• _Exercise task_
Copy exactly, please, the lines of the data from its start through the line containing "col = scene.collection".

• _Collected material_

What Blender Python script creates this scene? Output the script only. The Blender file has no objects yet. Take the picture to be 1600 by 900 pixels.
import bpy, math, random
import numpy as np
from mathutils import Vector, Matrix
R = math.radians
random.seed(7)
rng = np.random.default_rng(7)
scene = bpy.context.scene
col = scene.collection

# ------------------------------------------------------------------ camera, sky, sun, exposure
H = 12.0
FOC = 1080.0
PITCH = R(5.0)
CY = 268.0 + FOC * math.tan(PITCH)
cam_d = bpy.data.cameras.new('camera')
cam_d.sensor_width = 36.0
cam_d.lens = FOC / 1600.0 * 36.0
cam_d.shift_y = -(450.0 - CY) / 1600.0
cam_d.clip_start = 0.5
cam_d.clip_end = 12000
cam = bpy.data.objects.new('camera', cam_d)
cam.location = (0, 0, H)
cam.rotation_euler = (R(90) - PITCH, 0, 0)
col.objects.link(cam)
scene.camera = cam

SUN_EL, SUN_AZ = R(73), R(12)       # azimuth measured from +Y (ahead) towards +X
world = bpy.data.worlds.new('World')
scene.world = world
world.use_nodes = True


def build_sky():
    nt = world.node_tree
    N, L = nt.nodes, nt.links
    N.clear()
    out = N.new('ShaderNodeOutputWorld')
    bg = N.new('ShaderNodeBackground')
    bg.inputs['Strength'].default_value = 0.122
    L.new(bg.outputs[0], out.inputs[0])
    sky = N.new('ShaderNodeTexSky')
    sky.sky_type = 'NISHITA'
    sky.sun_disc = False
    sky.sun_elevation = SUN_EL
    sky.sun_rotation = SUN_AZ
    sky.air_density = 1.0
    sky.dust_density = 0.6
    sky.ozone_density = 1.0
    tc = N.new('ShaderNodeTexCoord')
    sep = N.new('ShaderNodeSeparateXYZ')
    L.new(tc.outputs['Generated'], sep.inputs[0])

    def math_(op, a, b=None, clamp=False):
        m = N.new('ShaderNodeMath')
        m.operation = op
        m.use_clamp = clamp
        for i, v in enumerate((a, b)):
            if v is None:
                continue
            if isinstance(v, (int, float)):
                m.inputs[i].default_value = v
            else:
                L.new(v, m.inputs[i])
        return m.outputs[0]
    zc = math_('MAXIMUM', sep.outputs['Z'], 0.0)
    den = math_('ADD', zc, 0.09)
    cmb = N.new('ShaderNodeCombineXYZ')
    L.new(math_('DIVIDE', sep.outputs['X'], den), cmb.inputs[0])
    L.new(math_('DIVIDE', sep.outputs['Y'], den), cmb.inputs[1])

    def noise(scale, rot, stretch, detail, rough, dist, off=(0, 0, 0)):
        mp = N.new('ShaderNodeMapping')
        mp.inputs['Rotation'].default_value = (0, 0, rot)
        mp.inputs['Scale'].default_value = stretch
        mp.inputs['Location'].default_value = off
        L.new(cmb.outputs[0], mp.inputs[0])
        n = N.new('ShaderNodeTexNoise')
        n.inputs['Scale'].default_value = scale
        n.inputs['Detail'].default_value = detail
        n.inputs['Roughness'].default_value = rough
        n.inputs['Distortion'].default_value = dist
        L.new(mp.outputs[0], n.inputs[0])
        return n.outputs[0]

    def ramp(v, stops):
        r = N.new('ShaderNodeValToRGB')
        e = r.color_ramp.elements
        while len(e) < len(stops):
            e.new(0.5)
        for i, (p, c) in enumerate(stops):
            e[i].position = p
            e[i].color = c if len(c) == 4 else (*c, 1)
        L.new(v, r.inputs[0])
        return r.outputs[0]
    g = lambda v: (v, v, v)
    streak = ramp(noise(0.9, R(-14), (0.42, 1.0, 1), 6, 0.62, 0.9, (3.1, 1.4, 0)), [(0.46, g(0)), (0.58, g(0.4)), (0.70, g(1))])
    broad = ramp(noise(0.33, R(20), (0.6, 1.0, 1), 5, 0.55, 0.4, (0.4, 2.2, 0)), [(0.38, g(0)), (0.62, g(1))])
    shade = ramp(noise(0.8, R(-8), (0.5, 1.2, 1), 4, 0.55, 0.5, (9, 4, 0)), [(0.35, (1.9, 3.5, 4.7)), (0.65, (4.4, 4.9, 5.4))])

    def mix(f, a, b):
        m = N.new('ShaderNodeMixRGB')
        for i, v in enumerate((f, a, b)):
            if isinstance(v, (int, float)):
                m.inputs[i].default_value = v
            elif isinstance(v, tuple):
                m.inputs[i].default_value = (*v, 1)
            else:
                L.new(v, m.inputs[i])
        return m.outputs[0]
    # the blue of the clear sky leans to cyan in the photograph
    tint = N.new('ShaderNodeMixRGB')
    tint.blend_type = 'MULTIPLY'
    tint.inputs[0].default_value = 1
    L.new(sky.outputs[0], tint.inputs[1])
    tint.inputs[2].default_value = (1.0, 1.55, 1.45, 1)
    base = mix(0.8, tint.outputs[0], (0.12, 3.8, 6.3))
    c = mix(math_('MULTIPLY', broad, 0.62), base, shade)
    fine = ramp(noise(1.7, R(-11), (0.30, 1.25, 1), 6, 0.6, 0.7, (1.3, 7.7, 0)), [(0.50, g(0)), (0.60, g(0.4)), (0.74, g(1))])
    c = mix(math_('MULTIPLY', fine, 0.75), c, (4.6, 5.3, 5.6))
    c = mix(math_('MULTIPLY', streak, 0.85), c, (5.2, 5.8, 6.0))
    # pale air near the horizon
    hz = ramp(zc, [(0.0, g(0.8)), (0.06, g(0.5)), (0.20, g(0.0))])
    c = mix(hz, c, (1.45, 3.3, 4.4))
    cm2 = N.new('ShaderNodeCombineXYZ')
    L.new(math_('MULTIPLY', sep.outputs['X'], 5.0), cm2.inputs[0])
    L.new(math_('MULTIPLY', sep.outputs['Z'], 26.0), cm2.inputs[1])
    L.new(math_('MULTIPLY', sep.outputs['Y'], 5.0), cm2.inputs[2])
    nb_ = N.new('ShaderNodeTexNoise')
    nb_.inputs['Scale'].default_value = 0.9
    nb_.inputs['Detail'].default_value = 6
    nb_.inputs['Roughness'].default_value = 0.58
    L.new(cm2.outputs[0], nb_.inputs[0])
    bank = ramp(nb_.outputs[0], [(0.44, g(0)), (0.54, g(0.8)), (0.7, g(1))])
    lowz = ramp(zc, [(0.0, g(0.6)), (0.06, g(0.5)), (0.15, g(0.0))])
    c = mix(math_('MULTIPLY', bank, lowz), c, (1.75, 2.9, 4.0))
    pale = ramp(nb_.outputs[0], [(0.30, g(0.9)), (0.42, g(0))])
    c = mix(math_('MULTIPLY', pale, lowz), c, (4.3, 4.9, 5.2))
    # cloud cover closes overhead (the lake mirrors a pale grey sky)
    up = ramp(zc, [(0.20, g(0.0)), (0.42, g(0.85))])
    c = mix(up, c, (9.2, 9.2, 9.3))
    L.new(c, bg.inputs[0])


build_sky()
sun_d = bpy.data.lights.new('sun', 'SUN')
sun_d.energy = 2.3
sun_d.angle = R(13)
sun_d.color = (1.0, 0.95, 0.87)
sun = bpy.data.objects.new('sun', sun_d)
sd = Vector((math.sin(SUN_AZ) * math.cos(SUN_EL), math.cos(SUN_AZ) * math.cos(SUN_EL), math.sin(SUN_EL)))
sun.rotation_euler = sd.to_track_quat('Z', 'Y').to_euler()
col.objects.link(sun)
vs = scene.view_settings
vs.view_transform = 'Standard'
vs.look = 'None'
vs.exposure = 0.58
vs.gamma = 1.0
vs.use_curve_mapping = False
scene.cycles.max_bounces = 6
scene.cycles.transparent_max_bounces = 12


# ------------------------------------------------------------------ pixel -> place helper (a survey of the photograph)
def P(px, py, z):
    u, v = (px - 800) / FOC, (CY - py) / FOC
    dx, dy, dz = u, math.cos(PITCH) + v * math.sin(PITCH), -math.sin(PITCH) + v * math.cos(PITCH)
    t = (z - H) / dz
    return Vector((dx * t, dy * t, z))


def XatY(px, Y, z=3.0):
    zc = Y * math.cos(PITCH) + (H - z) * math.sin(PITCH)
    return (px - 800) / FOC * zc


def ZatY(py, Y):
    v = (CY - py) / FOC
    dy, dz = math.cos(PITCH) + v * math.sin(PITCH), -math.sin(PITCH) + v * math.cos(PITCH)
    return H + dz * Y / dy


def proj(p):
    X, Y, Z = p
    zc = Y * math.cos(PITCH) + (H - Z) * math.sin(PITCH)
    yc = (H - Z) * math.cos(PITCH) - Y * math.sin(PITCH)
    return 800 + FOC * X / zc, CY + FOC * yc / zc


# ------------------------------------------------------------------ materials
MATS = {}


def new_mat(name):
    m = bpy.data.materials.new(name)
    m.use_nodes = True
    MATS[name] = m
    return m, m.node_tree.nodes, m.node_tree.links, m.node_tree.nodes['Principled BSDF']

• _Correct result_
What Blender Python script creates this scene? Output the script only. The Blender file has no objects yet. Take the picture to be 1600 by 900 pixels.
import bpy, math, random
import numpy as np
from mathutils import Vector, Matrix
R = math.radians
random.seed(7)
rng = np.random.default_rng(7)
scene = bpy.context.scene
col = scene.collection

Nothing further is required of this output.